## [Task statement]
Up to and including the line with "tag(mb.build('cement_lump', 'burlap'), 'small", reproduce the listing below exactly, beginning at its first line.

## [Supplied material]
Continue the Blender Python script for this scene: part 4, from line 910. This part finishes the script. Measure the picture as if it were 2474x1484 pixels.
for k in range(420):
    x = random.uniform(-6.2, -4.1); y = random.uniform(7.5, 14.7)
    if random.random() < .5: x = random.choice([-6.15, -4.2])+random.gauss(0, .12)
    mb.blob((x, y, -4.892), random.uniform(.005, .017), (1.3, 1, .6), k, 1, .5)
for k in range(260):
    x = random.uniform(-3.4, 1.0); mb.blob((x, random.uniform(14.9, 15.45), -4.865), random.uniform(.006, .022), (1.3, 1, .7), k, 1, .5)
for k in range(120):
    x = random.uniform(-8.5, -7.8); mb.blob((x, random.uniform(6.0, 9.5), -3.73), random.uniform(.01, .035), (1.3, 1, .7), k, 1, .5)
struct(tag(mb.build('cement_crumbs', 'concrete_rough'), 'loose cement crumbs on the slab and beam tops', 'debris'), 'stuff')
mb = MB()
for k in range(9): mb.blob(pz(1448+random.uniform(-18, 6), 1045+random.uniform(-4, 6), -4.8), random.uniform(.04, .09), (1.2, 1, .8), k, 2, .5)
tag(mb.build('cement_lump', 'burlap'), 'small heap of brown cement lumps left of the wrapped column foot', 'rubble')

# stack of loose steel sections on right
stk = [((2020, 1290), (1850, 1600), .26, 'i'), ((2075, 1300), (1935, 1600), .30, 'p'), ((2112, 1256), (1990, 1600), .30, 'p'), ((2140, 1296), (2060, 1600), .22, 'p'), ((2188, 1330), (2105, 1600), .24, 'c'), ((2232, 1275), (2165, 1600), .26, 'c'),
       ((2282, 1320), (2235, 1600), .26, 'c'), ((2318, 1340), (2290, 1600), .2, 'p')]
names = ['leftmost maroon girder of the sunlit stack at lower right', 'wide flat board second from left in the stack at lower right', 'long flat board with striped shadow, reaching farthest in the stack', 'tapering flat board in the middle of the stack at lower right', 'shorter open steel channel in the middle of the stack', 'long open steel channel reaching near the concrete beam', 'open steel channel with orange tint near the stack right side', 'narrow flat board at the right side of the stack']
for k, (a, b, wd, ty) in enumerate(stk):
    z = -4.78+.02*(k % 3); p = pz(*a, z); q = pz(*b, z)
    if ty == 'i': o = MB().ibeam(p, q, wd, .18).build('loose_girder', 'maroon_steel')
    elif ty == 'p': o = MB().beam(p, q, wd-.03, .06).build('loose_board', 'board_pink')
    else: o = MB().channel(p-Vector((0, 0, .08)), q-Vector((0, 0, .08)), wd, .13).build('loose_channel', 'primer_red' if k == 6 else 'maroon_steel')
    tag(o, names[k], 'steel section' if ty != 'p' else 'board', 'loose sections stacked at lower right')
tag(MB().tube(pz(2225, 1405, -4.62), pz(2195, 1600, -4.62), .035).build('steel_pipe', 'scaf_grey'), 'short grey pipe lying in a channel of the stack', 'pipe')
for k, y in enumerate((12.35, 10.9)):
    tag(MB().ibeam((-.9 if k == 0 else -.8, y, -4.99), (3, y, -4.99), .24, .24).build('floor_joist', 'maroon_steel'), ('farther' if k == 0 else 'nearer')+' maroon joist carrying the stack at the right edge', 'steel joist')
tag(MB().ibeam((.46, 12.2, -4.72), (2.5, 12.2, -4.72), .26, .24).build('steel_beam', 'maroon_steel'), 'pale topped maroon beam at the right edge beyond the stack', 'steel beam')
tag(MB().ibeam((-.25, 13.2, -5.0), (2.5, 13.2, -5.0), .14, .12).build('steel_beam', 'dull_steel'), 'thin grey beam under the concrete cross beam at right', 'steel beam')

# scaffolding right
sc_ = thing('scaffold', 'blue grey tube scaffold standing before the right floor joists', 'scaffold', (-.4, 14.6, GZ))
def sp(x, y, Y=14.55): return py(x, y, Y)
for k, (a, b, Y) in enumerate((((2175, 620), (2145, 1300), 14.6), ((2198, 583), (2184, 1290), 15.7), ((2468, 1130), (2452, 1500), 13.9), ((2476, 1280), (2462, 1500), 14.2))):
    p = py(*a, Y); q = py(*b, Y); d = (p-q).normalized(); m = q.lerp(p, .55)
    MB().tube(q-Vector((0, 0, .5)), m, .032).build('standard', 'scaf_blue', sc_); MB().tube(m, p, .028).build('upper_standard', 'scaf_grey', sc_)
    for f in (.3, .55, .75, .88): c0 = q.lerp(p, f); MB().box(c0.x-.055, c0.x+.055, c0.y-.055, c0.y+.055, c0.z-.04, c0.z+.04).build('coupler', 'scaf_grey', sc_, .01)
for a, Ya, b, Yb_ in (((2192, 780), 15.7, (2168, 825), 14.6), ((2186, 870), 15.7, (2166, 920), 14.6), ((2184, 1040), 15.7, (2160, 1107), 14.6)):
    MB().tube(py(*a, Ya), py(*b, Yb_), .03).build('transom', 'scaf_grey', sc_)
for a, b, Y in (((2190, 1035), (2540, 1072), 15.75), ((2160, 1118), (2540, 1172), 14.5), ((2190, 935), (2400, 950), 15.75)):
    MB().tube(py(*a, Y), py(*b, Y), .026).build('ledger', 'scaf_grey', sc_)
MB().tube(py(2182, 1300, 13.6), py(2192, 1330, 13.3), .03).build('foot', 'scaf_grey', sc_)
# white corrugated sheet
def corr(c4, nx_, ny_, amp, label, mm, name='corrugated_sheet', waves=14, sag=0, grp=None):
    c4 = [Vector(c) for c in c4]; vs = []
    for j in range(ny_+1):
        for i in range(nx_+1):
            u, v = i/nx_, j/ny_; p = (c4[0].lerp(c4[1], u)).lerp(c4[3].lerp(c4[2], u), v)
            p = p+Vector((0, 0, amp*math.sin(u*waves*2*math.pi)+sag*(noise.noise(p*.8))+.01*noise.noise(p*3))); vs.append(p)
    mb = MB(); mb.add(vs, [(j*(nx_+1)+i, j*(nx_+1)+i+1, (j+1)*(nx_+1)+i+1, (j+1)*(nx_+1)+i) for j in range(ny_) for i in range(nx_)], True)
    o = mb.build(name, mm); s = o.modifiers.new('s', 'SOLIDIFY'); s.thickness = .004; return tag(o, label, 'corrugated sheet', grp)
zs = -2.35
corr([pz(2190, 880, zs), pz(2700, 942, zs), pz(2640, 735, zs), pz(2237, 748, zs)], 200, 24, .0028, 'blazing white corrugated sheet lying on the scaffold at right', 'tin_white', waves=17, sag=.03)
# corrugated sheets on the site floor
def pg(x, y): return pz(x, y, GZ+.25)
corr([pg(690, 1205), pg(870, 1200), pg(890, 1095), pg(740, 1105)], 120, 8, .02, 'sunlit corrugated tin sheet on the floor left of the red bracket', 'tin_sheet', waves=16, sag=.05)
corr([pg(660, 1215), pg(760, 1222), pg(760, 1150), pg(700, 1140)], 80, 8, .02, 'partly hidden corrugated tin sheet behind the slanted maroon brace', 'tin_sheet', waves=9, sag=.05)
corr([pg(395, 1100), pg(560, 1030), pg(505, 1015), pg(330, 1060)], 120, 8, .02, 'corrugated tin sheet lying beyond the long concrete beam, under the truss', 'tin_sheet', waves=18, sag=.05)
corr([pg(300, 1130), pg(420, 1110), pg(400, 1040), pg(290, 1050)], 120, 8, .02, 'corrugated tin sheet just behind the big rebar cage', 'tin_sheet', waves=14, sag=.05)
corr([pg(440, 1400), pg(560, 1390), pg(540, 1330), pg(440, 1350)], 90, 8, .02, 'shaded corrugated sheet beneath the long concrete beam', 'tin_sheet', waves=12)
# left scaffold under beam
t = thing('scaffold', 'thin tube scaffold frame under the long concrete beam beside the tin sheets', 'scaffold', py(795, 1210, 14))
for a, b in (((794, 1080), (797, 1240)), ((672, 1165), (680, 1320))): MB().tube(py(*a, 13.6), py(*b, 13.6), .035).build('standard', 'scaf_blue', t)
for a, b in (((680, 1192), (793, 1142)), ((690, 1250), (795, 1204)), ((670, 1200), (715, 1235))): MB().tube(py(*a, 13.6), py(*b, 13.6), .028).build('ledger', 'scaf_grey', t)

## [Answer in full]
Continue the Blender Python script for this scene: part 4, from line 910. This part finishes the script. Measure the picture as if it were 2474x1484 pixels.
for k in range(420):
    x = random.uniform(-6.2, -4.1); y = random.uniform(7.5, 14.7)
    if random.random() < .5: x = random.choice([-6.15, -4.2])+random.gauss(0, .12)
    mb.blob((x, y, -4.892), random.uniform(.005, .017), (1.3, 1, .6), k, 1, .5)
for k in range(260):
    x = random.uniform(-3.4, 1.0); mb.blob((x, random.uniform(14.9, 15.45), -4.865), random.uniform(.006, .022), (1.3, 1, .7), k, 1, .5)
for k in range(120):
    x = random.uniform(-8.5, -7.8); mb.blob((x, random.uniform(6.0, 9.5), -3.73), random.uniform(.01, .035), (1.3, 1, .7), k, 1, .5)
struct(tag(mb.build('cement_crumbs', 'concrete_rough'), 'loose cement crumbs on the slab and beam tops', 'debris'), 'stuff')
mb = MB()
for k in range(9): mb.blob(pz(1448+random.uniform(-18, 6), 1045+random.uniform(-4, 6), -4.8), random.uniform(.04, .09), (1.2, 1, .8), k, 2, .5)
tag(mb.build('cement_lump', 'burlap'), 'small heap of brown cement lumps left of the wrapped column foot', 'rubble')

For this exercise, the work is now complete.